That’s the debate now underway after a ballot question on a proposed constitutional amendment that would have bolstered education funding was thrown out by the state Supreme Court.

Gov. David Ige said that Hawaii is the only public school system in the country that doesn’t get money from property taxes, so the conversation about school funding needs to continue.

“We should be able to look at non-resident or foreign landowners who have property here in the islands,” Ige said. “We might be able to assess a fee or surcharge in a way that can help our schools, but protect the resident home owner.”

Meanwhile, his Republican challenger, state Rep. Andria Tupola, says she voted to put the amendment on the ballot so voters could weigh in but she had concerns.

“I voted for with reservations. I stood up against the fact that taxation without the definition of investment was problematic. I also spoke out that I would not support any more money going toward the department,” she said.

If elected governor, she thinks the DOE’s $2 billion budget might need to be cut from the top to provide more at the school level.

“We have ineffective and inefficient departments. We need to get to the root of the problem before we dump more money into a department that is historically producing at a very low rate,” Tupola said.
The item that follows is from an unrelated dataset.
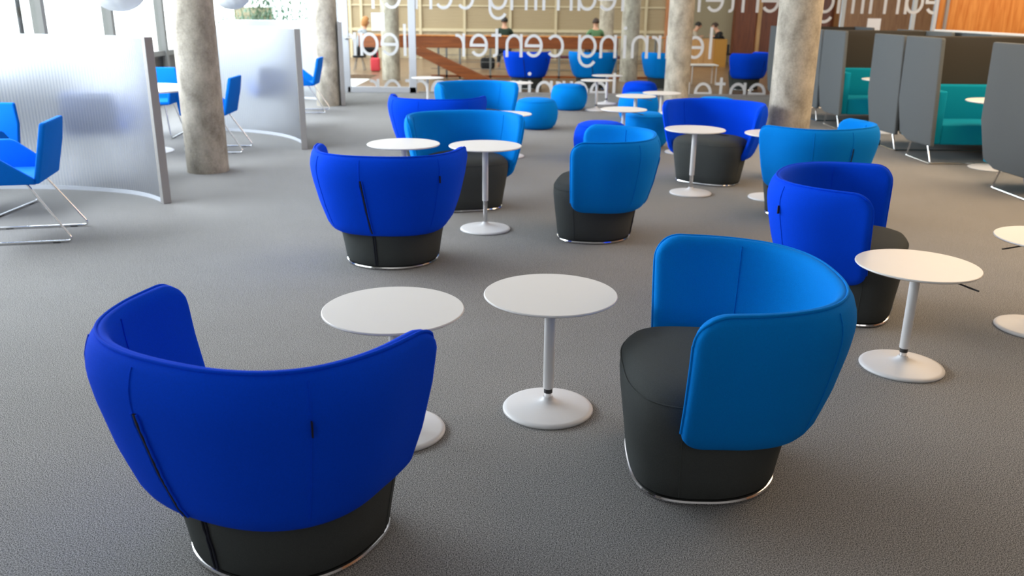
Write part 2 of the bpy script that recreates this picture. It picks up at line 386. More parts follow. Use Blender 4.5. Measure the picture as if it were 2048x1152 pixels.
# columns
def column(x, y, label, h=3.5, r=.206):
    n = 64; prof = [(r, 0), (r, .6), (r, 1.2), (r, 2.0), (r, h)]
    o = obj('concrete_column', lathe(prof, n), M['concrete']); o.location = (x, y, 0)
    tag(o, label, 'column', 'round concrete columns'); return o
column(-3.153, 8.785, 'round concrete column nearest on the left, beside the frosted screen')
column(-3.187, 15.02, 'round concrete column further back on the left, in front of the glass door')
column(2.76, 14.9, 'round concrete column behind the pale tables, right of centre')
column(2.775, 8.75, 'round concrete column rising behind the bright blue chair on the right')
column(-2.86, 20.5, 'round concrete column behind the glass door in the hall', 4.4)
column(2.68, 20.7, 'round concrete column beyond the glass in the hall, at the end of the balustrade', 4.4)
column(2.62, 25.6, 'farthest round concrete column in the hall, behind the man in green', 4.4)

# ------------------------------------------------------------------ furniture: swivel armchair
ARM = .168
def plan_pt(s, rad, arm=ARM, sa=.80, ky=.885, pw=2.38):
    if abs(s) <= sa:
        a = s/sa*PI/2; S_, C_ = math.sin(a), math.cos(a); k = (abs(S_)**pw + abs(C_)**pw)**(-1/pw)
        return Vector((rad*k*S_, -rad*ky*k*C_))
    d = (abs(s)-sa)/(1-sa)
    return Vector((math.copysign(rad + .006*d*d, s), d*arm))
def plan_n(s, rad):
    e = 1e-3; a = plan_pt(max(-1, s-e), rad); b = plan_pt(min(1, s+e), rad); t = (b-a).normalized(); return Vector((t.y, -t.x))
ZB, ZT = .241, .768
def Rh(z): 
    h = max(0, min(1, (z-ZB)/(ZT-ZB))); 
    K = ((0, .366), (.12, .404), (.35, .446), (.65, .484), (.85, .500), (1, .505))
    for (a, ra), (b, rb) in zip(K, K[1:]):
        if h <= b:
            t = (h-a)/(b-a); return ra + (rb-ra)*t
    return .505
TH = .062
def zrange(d, rt=.10, rb=.085):
    zt = ZT; zb = ZB
    if d < rt: zt = ZT - rt + math.sqrt(max(0, rt*rt - (rt-d)**2))
    if d < rb: zb = ZB + rb - math.sqrt(max(0, rb*rb - (rb-d)**2))
    return zb, zt
HL = PI/2*.43 + .168    # nominal half length
def curl(s, z):
    h = (z-ZB)/(ZT-ZB); w = max(0, min(1, (.97-abs(s))/.45)); w = w*w*(3-2*w)
    t = max(0, (h-.74)/.26); return .040*w*t*t
def shell_loop(s, d):
    zb, zt = zrange(d)
    th = TH * (math.sqrt(max(0, 1-(1-min(1, d/(TH*.5)))**2)) if d < TH*.5 else 1)
    th = max(th, .004); loop = []
    nv = 14
    def P(z, off):
        rad = Rh(z); p = plan_pt(s, rad); n = plan_n(s, rad)
        return Vector((p.x - n.x*off, p.y - n.y*off, z))
    e = min(TH*.5, (zt-zb)*.2)
    for i in range(nv+1):   # outer, bottom to top
        z = zb + e + (zt-zb-2*e)*i/nv; loop.append(P(z, TH/2 - th/2 + curl(s, z)))
    for i in range(1, 6):
        a = PI*i/6; z = zt - e + e*math.sin(a); loop.append(P(z, TH/2 - th/2*math.cos(a) + curl(s, z)*(.5+.5*math.cos(a)) + .022*min(1, curl(s, zt)/.04)*(.5-.5*math.cos(a))))
    for i in range(nv+1):
        z = zt - e - (zt-zb-2*e)*i/nv; loop.append(P(z, TH/2 + th/2 + .022*min(1, curl(s, zt)/.04)))
    for i in range(1, 6):
        a = PI*i/6; loop.append(P(zb + e - e*math.sin(a), TH/2 + th/2*math.cos(a)))
    return loop
ds = [0, .0015, .005, .010, .017, .026, .037, .05, .065, .082, .10, .125]
S = [-1 + d/HL for d in ds] + [(-1 + .15/HL) + i*(2 - .3/HL)/44 for i in range(45)] + [1 - d/HL for d in ds[::-1]]
D = ds + [.2]*45 + ds[::-1]
def shell_bm(): return loft(bmesh.new(), [shell_loop(s, d) for s, d in zip(S, D)])
def shell_pt(s, z, off):
    rad = Rh(z); p = plan_pt(s, rad); n = plan_n(s, rad); return Vector((p.x - n.x*off, p.y - n.y*off, z))
def pipe_bm():
    top = []; 
    SS = [(s, d) for s, d in zip(S, D)]
    for s, d in SS:
        zb, zt = zrange(d)
        s2 = s; o = .013 + curl(s, zt)*.90 if d >= .03 else .016 + (.03-d)/.03*.012
        top.append(shell_pt(s2, zt - (.0035 if d > .06 else .003), o))
    pts = [p for p in top]
    # run down both front edges
    def front(sg):
        L = []
        for i in range(12):
            z = .66 - (.66 - .32)*i/11; L.append(shell_pt(sg, z, TH*.5) + Vector((0, .001, 0)))
        return L
    l = front(-1)[::-1]; r = front(1)
    return tube(l + pts + r, .0055, 8)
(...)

Ige countered, “I think she (Tupola) doesn’t have full understanding of of the DOE’s budget. It is predominantly personnel costs. There’s not a lot of program money in the department’s budget."

Ige says there are other sources of revenue including modernizing the tax system, which he expects to generate an additional $100 million in taxes in the middle of next year.

Tupola opposes simply giving more money to the DOE. She favors more equity for charter schools and wants to better utilize existing facilities.